## TASK TO COMPLETE
Where the word "from" occurs in a line, return that line.

== TASK MATERIAL ==

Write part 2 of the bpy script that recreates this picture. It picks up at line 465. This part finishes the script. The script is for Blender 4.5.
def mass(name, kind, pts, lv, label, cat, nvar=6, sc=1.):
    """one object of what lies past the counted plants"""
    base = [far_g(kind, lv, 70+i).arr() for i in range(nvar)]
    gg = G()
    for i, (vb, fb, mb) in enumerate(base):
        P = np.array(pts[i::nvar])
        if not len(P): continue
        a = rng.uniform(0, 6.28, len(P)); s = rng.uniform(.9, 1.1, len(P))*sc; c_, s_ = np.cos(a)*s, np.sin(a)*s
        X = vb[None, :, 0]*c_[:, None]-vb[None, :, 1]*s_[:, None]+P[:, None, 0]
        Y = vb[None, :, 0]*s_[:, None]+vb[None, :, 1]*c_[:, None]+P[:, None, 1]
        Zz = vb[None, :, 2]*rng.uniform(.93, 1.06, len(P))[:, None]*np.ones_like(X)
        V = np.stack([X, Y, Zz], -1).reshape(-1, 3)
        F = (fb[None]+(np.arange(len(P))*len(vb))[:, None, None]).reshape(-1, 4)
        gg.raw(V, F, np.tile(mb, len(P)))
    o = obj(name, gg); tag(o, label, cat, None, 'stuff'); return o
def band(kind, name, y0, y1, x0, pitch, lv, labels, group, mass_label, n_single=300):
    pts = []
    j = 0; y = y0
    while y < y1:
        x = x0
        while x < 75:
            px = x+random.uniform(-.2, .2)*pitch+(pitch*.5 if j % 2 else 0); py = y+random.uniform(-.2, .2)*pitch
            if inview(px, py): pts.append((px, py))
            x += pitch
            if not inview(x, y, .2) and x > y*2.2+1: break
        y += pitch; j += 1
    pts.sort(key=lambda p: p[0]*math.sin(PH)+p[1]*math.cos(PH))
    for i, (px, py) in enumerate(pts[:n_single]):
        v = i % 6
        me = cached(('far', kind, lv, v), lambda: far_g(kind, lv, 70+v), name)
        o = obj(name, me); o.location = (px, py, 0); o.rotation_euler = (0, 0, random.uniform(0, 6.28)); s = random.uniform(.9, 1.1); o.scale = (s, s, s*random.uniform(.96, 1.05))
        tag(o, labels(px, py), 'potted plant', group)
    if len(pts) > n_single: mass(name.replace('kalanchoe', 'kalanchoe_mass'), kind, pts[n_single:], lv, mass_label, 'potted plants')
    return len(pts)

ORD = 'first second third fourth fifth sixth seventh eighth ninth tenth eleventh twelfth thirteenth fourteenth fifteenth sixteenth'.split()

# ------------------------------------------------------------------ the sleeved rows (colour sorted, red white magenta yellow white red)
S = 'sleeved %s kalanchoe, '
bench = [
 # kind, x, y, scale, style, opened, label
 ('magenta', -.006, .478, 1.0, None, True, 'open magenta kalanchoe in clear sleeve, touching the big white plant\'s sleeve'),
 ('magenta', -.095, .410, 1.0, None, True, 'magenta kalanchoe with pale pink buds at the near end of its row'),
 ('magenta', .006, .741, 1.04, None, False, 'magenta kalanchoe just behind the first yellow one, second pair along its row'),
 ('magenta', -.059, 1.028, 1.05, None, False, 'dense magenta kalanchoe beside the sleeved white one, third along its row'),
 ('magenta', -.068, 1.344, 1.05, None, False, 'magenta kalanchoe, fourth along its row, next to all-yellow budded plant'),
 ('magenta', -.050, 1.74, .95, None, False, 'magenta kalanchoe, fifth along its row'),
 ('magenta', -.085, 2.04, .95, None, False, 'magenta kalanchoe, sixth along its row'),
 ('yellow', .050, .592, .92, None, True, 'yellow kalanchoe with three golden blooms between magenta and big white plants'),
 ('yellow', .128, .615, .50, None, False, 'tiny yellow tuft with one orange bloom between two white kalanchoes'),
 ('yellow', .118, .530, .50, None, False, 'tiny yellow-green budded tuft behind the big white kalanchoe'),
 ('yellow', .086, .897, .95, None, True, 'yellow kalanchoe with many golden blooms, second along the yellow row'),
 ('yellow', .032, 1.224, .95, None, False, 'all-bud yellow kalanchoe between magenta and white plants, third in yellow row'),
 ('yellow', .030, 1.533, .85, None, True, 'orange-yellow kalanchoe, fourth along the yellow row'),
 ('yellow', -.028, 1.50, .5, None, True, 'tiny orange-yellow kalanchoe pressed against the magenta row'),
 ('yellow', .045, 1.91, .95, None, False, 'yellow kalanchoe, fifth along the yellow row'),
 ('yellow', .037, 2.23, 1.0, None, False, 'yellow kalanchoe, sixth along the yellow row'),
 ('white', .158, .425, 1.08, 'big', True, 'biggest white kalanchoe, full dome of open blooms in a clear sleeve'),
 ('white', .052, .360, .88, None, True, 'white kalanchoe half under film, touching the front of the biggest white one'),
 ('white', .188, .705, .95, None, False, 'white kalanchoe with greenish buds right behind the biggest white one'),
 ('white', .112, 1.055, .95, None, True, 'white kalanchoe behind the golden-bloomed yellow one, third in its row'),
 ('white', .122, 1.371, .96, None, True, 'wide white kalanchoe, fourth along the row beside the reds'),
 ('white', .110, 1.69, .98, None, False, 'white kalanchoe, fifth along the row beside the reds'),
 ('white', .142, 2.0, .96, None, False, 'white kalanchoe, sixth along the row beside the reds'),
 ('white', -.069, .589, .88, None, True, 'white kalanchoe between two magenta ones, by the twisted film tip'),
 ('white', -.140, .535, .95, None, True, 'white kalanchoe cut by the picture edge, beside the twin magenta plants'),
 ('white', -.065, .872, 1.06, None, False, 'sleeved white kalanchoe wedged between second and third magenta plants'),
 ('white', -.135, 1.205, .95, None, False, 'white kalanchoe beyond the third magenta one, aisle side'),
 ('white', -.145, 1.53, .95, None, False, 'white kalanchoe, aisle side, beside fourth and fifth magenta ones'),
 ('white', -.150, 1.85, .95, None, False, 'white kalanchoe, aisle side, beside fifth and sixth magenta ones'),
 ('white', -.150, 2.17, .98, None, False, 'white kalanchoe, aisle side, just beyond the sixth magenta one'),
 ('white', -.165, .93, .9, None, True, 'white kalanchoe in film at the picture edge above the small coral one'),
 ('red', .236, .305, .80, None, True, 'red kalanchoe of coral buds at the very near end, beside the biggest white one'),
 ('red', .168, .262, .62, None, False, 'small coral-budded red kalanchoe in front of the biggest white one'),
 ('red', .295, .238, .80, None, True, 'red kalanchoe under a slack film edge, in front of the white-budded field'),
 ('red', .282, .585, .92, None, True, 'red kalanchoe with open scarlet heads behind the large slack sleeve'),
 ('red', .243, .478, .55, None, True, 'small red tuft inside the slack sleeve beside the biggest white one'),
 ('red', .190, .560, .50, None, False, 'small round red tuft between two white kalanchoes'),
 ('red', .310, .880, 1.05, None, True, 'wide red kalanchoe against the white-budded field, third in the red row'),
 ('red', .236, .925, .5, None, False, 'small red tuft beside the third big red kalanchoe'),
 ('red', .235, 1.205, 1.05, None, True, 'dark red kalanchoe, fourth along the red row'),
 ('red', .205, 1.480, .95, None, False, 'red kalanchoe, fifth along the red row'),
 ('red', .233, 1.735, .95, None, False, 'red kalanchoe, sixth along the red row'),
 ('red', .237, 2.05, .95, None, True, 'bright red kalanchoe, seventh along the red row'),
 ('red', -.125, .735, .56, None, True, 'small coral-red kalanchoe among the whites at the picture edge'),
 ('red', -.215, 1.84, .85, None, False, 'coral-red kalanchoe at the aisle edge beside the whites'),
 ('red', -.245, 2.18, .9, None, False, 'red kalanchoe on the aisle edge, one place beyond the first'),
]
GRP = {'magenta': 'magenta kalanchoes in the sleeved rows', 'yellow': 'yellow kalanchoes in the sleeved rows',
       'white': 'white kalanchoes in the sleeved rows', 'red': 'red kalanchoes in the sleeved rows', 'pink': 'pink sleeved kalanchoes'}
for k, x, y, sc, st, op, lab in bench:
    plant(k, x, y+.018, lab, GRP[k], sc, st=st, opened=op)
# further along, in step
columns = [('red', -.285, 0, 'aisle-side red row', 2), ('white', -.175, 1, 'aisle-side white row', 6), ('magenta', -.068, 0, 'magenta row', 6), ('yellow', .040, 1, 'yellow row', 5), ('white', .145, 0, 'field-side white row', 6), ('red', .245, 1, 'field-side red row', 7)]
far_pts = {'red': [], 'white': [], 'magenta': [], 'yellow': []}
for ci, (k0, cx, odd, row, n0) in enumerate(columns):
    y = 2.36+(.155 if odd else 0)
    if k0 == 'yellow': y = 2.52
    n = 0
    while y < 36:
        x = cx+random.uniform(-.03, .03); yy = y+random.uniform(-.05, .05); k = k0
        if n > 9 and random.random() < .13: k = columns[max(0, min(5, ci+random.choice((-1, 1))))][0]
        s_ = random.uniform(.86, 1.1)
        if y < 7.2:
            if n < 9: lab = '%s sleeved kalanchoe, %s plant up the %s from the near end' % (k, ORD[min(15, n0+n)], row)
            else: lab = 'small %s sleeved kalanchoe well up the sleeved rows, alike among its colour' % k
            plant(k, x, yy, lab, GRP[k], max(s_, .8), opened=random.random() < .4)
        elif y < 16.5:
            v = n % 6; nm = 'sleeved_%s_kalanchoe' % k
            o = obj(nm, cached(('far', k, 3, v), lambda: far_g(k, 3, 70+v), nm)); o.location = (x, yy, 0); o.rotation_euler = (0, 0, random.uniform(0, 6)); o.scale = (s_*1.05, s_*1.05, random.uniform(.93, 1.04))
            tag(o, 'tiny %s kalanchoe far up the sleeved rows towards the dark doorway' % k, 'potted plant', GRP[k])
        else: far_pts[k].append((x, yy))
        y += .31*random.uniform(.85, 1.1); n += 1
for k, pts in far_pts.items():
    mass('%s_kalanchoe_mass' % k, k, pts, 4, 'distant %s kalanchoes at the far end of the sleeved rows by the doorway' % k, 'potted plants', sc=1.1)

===
== TASK MATERIAL ==

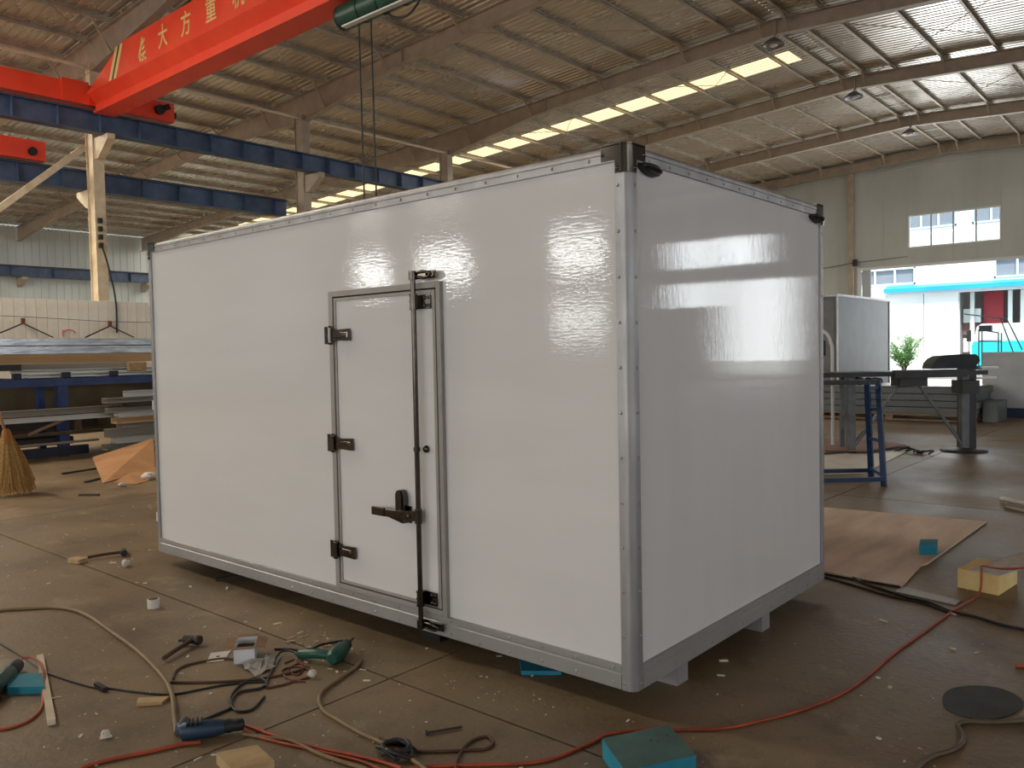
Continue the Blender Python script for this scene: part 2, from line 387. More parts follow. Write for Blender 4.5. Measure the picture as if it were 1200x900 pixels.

===

## FINISHED ANSWER
            if n < 9: lab = '%s sleeved kalanchoe, %s plant up the %s from the near end' % (k, ORD[min(15, n0+n)], row)
Continue the Blender Python script for this scene: part 2, from line 387. More parts follow. Write for Blender 4.5. Measure the picture as if it were 1200x900 pixels.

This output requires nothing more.